一つだけでも気に入った字ができたなら、その特徴を他の駒字にもあてはめたらどうなるだろうかと考えつつ全種類の駒へと広げて行く。
この方法で作った書体・・・『孤陽』『回青』『銀砂』『瑞星』『夢幻』『萌』『美崩』『流華』
★デザイン的な作成法
この方法は筆ペンで作るのではなく、紙の上で鉛筆でこういう形にしたらどうかと構図を描き、デザイン優先で作って行く方法です。
文字の中に特徴のある形を散りばめる。
文字に一定の法則を取り入れる。
珊瑚のかけらと三日月を組み合わせた書体が『珊月』で、曲線の部分が三日月の形になっている。
点の部分を桜の花びらにした書体が『桜舞』である。
『紫龍』は正方形を意識した文字型に字を当てはめ、そこに微妙な空間を入れることで特徴を出している。

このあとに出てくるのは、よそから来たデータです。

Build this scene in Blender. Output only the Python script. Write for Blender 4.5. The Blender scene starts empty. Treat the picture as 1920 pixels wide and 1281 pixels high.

『明楽』は明朝体を変化させて作っているので、活字のような書体である。
この方法で作った書体・・・『珊月』『桜舞』『紫龍』『明楽』『粋宝花』
★書道手本、字典などから作る
既に有名な書体がいくつもあり、『巻菱湖』『小野鵞堂』『王羲之』『村田海石』など多数ある。
書道手本から作る場合に一番作りやすいのは「千字文」である。
「千字文」は全部の駒字を網羅しているわけではない。ない文字もかなりある。
例えば「角」という文字がないので「用」という文字に「ク」を組合わせて作る。
成駒や「と」もないが、千字をくまなく見て判断しなんとか工夫して作るしかない。
『淡斎』は「古印体字典」から駒字を選び出し加工したものである。
この方法で作った書体・・・『淡斎』『痩金』『礼里』
★既存の書体を参考にして変化させる
スキャナでパソコンに取り込んで、photoshopなどの画像編集ソフトで加工する。
photoshopでは「自由変形」で拡大・縮小や回転ができるし、「変形」で「ゆがみ」「自由な形に」ができるので、元の字とは違った文字に変えてしまうことができる。